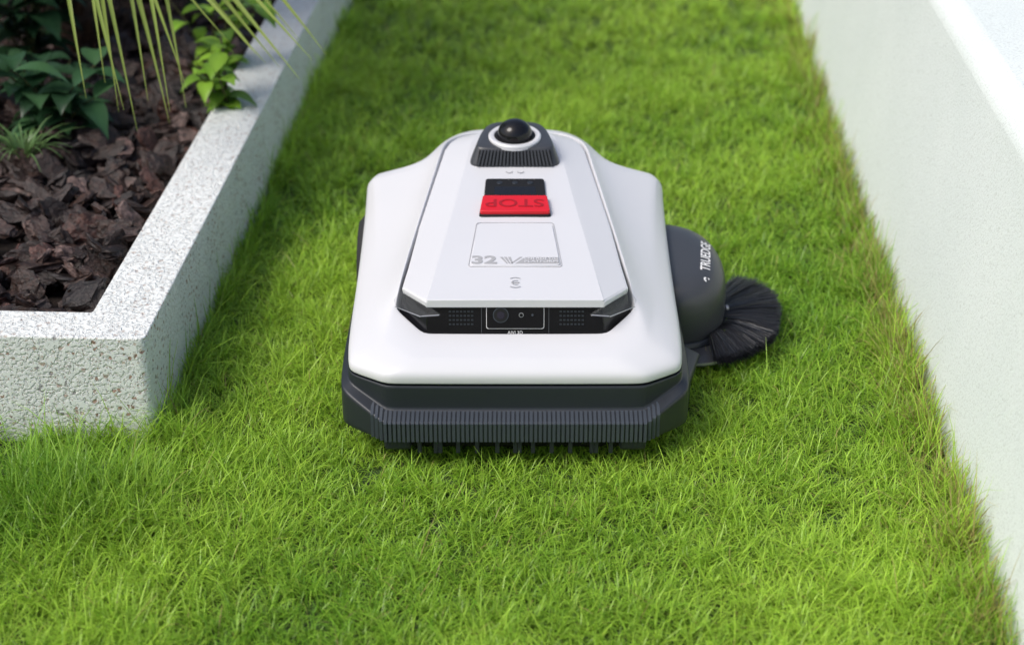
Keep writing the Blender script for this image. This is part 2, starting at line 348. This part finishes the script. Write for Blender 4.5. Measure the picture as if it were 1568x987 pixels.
def outline(name,poly_o,poly_i,h,th,mat):
    n=len(poly_o); V=[(x,y,lidz(y)+.0012+h) for x,y in poly_o]+[(x,y,lidz(y)+.0012+h) for x,y in poly_i]+[(x,y,lidz(y)+.0012+h-th) for x,y in poly_o]+[(x,y,lidz(y)+.0012+h-th) for x,y in poly_i]
    F=[]
    for i in range(n):
        k=(i+1)%n; F+= [(i,k,n+k,n+i),(i,2*n+i,2*n+k,k),(n+i,n+k,3*n+k,3*n+i)]
    mk(name,V,F,mat,MW)
outline('battery_hatch_seam',taper(1.974,2.087,.0605,.0515,.005),taper(1.9748,2.0862,.0597,.0507,.005),.0004,.0008,M_seam)
plate('battery_hatch',taper(1.9770,2.0825,.0580,.0495,.005),.0014,.003,M_white,.0006)
text('voltage_label','32',.0262,(-.0400,1.988,lidz(1.988)+.0029),(rad(6.1),0,0),M_grey,MW,.0003,sx=1.3,bold=.03)
for k in range(3):
    x=-.0195+k*.0052; plate('voltage_mark',[(x,1.996),(x+.0035,1.996),(x+.0105-.002*k,1.980),(x+.0085-.002*k,1.980)],.0018,.0006,M_grey,0)
plate('voltage_mark',[(.006,1.996),(.0095,1.996),(-.004,1.980),(-.006,1.980)],.0018,.0006,M_grey,0)
plate('platform_badge',[(.000,1.980),(.0565,1.980),(.0558,1.9955),(.013,1.9955)],.0018,.0006,M_grey,0)
text('platform_label','ENERGETIC',.0068,(.0335,1.9915,lidz(1.9915)+.0034),(rad(6.1),0,0),M_white,MW,.0002,sx=1.25)
text('platform_label','PLATFORM',.0068,(.0335,1.9845,lidz(1.9845)+.0034),(rad(6.1),0,0),M_white,MW,.0002,sx=1.3)
def arc(name,cx,cy,r,w,a0,a1,mat,sy=1):
    n=18; po=[(cx+(r+w/2)*math.cos(rad(a0+(a1-a0)*i/n)),cy+sy*(r+w/2)*math.sin(rad(a0+(a1-a0)*i/n))) for i in range(n+1)]
    pi_=[(cx+(r-w/2)*math.cos(rad(a0+(a1-a0)*i/n)),cy+sy*(r-w/2)*math.sin(rad(a0+(a1-a0)*i/n))) for i in range(n+1)]
    z=lambda y: lidz(y)+.0021
    V=[(x,y,z(y)) for x,y in po]+[(x,y,z(y)) for x,y in pi_]
    mk(name,V,[(i,i+1,n+2+i,n+1+i) for i in range(n)],mat,MW)
for s in(90,270): arc('emblem',0,1.936,.0105,.0012,s-38,s+38,M_grey,1.1)
arc('emblem',.001,1.936,.0052,.0013,60,300,M_grey,.9)
plate('emblem_bar',[(-.004,1.9353),(.0055,1.9353),(.0055,1.9367),(-.004,1.9367)],.0009,.0005,M_grey,0)
for x in(-.008,.008): arc('lid_mark',x,2.2285,.0042,.0016,180,360,M_grey)
hb=[(0,2.243),(.045,2.243),(.0655,2.247),(.0625,2.275),(.056,2.31),(.046,2.34),(.03,2.352),(0,2.355)]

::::

__Requirements__: Replicate the material above verbatim; images stay out of the copy.

__Answer for this exercise__:
Keep writing the Blender script for this image. This is part 2, starting at line 348. This part finishes the script. Write for Blender 4.5. Measure the picture as if it were 1568x987 pixels.
def outline(name,poly_o,poly_i,h,th,mat):
    n=len(poly_o); V=[(x,y,lidz(y)+.0012+h) for x,y in poly_o]+[(x,y,lidz(y)+.0012+h) for x,y in poly_i]+[(x,y,lidz(y)+.0012+h-th) for x,y in poly_o]+[(x,y,lidz(y)+.0012+h-th) for x,y in poly_i]
    F=[]
    for i in range(n):
        k=(i+1)%n; F+= [(i,k,n+k,n+i),(i,2*n+i,2*n+k,k),(n+i,n+k,3*n+k,3*n+i)]
    mk(name,V,F,mat,MW)
outline('battery_hatch_seam',taper(1.974,2.087,.0605,.0515,.005),taper(1.9748,2.0862,.0597,.0507,.005),.0004,.0008,M_seam)
plate('battery_hatch',taper(1.9770,2.0825,.0580,.0495,.005),.0014,.003,M_white,.0006)
text('voltage_label','32',.0262,(-.0400,1.988,lidz(1.988)+.0029),(rad(6.1),0,0),M_grey,MW,.0003,sx=1.3,bold=.03)
for k in range(3):
    x=-.0195+k*.0052; plate('voltage_mark',[(x,1.996),(x+.0035,1.996),(x+.0105-.002*k,1.980),(x+.0085-.002*k,1.980)],.0018,.0006,M_grey,0)
plate('voltage_mark',[(.006,1.996),(.0095,1.996),(-.004,1.980),(-.006,1.980)],.0018,.0006,M_grey,0)
plate('platform_badge',[(.000,1.980),(.0565,1.980),(.0558,1.9955),(.013,1.9955)],.0018,.0006,M_grey,0)
text('platform_label','ENERGETIC',.0068,(.0335,1.9915,lidz(1.9915)+.0034),(rad(6.1),0,0),M_white,MW,.0002,sx=1.25)
text('platform_label','PLATFORM',.0068,(.0335,1.9845,lidz(1.9845)+.0034),(rad(6.1),0,0),M_white,MW,.0002,sx=1.3)
def arc(name,cx,cy,r,w,a0,a1,mat,sy=1):
    n=18; po=[(cx+(r+w/2)*math.cos(rad(a0+(a1-a0)*i/n)),cy+sy*(r+w/2)*math.sin(rad(a0+(a1-a0)*i/n))) for i in range(n+1)]
    pi_=[(cx+(r-w/2)*math.cos(rad(a0+(a1-a0)*i/n)),cy+sy*(r-w/2)*math.sin(rad(a0+(a1-a0)*i/n))) for i in range(n+1)]
    z=lambda y: lidz(y)+.0021
    V=[(x,y,z(y)) for x,y in po]+[(x,y,z(y)) for x,y in pi_]
    mk(name,V,[(i,i+1,n+2+i,n+1+i) for i in range(n)],mat,MW)
for s in(90,270): arc('emblem',0,1.936,.0105,.0012,s-38,s+38,M_grey,1.1)
arc('emblem',.001,1.936,.0052,.0013,60,300,M_grey,.9)
plate('emblem_bar',[(-.004,1.9353),(.0055,1.9353),(.0055,1.9367),(-.004,1.9367)],.0009,.0005,M_grey,0)
for x in(-.008,.008): arc('lid_mark',x,2.2285,.0042,.0016,180,360,M_grey)
hb=[(0,2.243),(.045,2.243),(.0655,2.247),(.0625,2.275),(.056,2.31),(.046,2.34),(.03,2.352),(0,2.355)]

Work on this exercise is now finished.